▶

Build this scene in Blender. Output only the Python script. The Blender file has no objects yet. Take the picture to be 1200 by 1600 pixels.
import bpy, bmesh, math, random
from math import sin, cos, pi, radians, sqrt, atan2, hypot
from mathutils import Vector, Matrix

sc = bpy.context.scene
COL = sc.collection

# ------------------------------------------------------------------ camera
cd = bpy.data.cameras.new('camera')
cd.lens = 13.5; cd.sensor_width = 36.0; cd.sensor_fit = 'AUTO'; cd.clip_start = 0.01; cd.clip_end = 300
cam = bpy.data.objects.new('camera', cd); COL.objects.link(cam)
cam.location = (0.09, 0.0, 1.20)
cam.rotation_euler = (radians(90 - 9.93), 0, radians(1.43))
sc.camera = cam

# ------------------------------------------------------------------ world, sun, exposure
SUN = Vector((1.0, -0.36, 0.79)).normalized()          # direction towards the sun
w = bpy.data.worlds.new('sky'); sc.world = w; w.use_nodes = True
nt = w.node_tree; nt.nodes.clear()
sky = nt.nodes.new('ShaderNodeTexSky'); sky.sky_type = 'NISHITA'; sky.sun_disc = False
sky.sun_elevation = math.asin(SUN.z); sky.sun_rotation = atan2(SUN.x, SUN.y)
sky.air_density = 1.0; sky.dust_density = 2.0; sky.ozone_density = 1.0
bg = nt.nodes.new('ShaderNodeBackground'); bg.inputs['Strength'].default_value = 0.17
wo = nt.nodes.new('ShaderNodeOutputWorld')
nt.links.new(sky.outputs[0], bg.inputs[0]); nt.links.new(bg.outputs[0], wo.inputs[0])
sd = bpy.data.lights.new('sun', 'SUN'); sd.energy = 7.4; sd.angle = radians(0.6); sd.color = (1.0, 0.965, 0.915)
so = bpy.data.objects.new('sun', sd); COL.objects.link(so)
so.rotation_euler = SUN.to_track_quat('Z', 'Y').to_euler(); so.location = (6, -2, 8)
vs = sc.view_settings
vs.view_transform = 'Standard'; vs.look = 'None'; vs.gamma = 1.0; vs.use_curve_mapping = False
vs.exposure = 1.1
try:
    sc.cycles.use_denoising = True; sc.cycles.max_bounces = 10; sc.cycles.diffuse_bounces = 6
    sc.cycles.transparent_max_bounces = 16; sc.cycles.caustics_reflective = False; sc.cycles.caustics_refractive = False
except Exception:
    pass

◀

▶ **REQUIRED WORK**
From the first line of the data above to the line holding "COL = sc.collection", reproduce each line exactly; emit no other lines.

▶ **FINAL RESULT**
Build this scene in Blender. Output only the Python script. The Blender file has no objects yet. Take the picture to be 1200 by 1600 pixels.
import bpy, bmesh, math, random
from math import sin, cos, pi, radians, sqrt, atan2, hypot
from mathutils import Vector, Matrix

sc = bpy.context.scene
COL = sc.collection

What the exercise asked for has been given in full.